Just weeks after he released his design, a researcher in Canada became one of the first to try it out.
Eugene Ofosu, a social psychology graduate student at McGill University, presented a research poster at the 2019 Mental Health and Law Conference using Morrison’s template. And he won first place in the poster competition.
Dumbing Down Science?
The new design has some critics, though.
In Twitter and YouTube comments, some researchers said Morrison was dumbing down the science and missing the point of poster presentations, which they say is to show all the work on the board so that peers can have a conversation at the conference about all the fine points.
“They said, ‘You’re turning science into a meme,” said Morrison.
Morrison sees it as a compliment. “Memes by design spread,” he said. “Don’t we want science to spread?”
Use of the template appears to be spreading from discipline to discipline with each new conference.
A blog about the design of scientific posters (yes, there are blogs devoted to this) offered some detailed suggestions for small modifications to the design. Morrison has already incorporated some of those changes in a new version of template. In fact, he has been releasing new updates frequently, as if the template was a piece of software needing regular improvements.
But not everyone using Morrison’s template is following his directive to keep the text short.

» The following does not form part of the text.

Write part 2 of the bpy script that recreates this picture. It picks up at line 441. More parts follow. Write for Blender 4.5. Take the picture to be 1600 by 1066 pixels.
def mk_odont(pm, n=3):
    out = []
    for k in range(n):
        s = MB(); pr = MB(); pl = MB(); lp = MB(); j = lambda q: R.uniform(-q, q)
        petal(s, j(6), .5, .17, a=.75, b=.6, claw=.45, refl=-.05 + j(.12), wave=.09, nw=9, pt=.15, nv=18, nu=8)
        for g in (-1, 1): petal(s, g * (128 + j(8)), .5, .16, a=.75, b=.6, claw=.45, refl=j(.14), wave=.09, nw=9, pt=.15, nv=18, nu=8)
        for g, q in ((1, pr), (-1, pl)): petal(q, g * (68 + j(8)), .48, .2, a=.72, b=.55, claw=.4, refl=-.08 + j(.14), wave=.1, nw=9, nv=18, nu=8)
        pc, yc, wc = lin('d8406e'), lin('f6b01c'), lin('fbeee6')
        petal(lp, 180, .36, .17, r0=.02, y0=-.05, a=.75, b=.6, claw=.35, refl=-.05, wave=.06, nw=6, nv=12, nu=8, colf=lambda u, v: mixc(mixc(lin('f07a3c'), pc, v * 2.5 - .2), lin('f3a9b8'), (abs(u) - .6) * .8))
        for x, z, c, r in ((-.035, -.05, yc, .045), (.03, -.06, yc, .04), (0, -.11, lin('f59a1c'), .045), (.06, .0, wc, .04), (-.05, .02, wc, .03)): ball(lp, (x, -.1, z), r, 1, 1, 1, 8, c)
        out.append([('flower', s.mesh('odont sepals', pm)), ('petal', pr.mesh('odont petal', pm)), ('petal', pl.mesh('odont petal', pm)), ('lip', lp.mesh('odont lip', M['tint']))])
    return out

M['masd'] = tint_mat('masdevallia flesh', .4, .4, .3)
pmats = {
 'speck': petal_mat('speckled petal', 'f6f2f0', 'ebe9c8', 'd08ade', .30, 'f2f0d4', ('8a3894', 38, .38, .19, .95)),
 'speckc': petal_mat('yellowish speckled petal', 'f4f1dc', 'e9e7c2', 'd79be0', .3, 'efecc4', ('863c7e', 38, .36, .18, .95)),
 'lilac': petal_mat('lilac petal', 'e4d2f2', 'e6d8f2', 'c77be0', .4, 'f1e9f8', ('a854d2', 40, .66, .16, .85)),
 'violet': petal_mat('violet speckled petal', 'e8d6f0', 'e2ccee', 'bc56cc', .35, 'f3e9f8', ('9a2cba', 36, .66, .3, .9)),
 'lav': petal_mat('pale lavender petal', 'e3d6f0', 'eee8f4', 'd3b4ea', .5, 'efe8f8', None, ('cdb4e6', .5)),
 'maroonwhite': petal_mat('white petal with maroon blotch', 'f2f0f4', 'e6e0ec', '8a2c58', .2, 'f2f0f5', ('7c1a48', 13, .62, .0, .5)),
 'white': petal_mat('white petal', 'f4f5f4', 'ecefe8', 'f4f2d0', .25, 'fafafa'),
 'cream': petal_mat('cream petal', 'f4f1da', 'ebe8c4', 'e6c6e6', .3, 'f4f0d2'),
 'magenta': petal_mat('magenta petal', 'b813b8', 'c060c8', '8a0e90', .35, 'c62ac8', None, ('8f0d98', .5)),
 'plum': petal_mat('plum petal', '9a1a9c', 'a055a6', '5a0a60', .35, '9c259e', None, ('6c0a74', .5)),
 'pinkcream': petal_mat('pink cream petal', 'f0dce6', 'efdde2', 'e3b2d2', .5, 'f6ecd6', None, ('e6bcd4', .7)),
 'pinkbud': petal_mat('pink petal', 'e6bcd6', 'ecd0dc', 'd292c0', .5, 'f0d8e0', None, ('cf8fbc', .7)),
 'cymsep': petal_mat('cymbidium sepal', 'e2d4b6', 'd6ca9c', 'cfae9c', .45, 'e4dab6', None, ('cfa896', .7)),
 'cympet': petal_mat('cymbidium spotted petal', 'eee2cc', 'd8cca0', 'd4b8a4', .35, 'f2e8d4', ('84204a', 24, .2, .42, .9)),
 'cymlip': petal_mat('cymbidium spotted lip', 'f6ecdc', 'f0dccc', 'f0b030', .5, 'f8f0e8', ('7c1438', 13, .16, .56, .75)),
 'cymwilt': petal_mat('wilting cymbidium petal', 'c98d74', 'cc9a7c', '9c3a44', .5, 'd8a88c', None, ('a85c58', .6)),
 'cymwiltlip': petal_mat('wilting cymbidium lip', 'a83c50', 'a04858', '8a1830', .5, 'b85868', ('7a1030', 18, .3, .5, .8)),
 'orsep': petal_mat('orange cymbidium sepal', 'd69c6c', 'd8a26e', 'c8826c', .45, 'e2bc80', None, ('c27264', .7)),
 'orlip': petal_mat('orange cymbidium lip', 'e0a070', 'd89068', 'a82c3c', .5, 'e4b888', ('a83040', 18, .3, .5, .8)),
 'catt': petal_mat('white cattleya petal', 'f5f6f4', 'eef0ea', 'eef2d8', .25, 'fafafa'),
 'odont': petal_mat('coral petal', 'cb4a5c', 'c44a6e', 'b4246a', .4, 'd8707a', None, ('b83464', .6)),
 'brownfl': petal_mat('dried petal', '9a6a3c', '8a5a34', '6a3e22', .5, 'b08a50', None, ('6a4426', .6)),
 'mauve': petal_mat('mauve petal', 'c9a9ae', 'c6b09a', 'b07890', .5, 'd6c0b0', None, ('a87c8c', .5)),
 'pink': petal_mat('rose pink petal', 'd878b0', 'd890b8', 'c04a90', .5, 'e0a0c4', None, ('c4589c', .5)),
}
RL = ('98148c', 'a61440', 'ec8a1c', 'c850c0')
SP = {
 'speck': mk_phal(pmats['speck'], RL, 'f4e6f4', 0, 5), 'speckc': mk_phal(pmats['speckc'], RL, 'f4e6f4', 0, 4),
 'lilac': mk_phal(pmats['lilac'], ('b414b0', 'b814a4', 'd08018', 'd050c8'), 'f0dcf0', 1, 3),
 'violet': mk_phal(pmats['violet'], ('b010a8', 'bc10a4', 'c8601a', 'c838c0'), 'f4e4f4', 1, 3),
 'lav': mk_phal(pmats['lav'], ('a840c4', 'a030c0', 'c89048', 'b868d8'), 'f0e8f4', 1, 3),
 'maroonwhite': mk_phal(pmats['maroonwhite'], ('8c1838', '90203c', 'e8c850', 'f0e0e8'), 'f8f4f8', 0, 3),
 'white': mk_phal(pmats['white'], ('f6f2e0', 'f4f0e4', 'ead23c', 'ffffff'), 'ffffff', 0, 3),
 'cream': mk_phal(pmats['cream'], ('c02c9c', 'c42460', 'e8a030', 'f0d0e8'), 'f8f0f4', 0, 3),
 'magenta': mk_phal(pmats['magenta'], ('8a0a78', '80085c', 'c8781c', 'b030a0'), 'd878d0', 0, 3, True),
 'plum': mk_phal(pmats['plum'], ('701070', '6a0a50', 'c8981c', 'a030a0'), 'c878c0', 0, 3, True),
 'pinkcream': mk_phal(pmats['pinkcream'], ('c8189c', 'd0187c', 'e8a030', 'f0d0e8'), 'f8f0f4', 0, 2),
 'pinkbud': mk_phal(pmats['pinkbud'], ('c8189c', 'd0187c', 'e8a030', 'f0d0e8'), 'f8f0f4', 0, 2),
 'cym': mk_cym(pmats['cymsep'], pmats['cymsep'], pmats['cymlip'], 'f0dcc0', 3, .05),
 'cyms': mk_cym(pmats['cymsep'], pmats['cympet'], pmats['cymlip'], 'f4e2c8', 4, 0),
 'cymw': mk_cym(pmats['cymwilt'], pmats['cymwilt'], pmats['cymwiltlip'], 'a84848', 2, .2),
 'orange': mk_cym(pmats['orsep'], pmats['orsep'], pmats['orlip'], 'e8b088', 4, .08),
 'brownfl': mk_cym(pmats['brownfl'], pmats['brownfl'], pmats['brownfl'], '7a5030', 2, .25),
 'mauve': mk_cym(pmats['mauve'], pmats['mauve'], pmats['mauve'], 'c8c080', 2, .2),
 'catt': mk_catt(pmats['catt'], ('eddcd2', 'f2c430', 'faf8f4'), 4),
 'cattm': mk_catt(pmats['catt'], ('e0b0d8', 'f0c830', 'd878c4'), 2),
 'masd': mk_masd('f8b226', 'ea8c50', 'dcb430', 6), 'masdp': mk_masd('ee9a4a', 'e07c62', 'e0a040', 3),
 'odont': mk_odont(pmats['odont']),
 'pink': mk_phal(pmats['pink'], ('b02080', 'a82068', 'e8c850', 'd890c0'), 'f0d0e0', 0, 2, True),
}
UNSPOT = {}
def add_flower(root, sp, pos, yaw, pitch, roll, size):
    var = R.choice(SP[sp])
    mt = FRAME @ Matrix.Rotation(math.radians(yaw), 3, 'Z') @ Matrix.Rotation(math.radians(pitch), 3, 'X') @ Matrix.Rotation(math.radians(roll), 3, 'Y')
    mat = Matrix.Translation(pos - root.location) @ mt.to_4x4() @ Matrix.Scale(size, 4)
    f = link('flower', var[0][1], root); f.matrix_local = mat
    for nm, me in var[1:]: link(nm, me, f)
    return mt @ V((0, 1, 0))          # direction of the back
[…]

Some examples researchers have tweeted out using the #betterposter hashtag show posters with QR codes but still densely packed with text.
Rankyung Hong, a PhD student in computer science at the University of Minnestoa, said the new design is probably “more ideal” than the traditional template. But she admits she will probably continue to fill all the available space on her research posters with findings and detail about her research. “It’s very complicated material,” she says of her research. Plus, she says, presenting as much information as possible is “the norm in our department.”
But she will consider adopting at least some of Morrison’s ideas, like using the QR code to send people to the full paper. “I think it’s cool,” she says. “It’d get very good attention from the audience because it’s a different style.”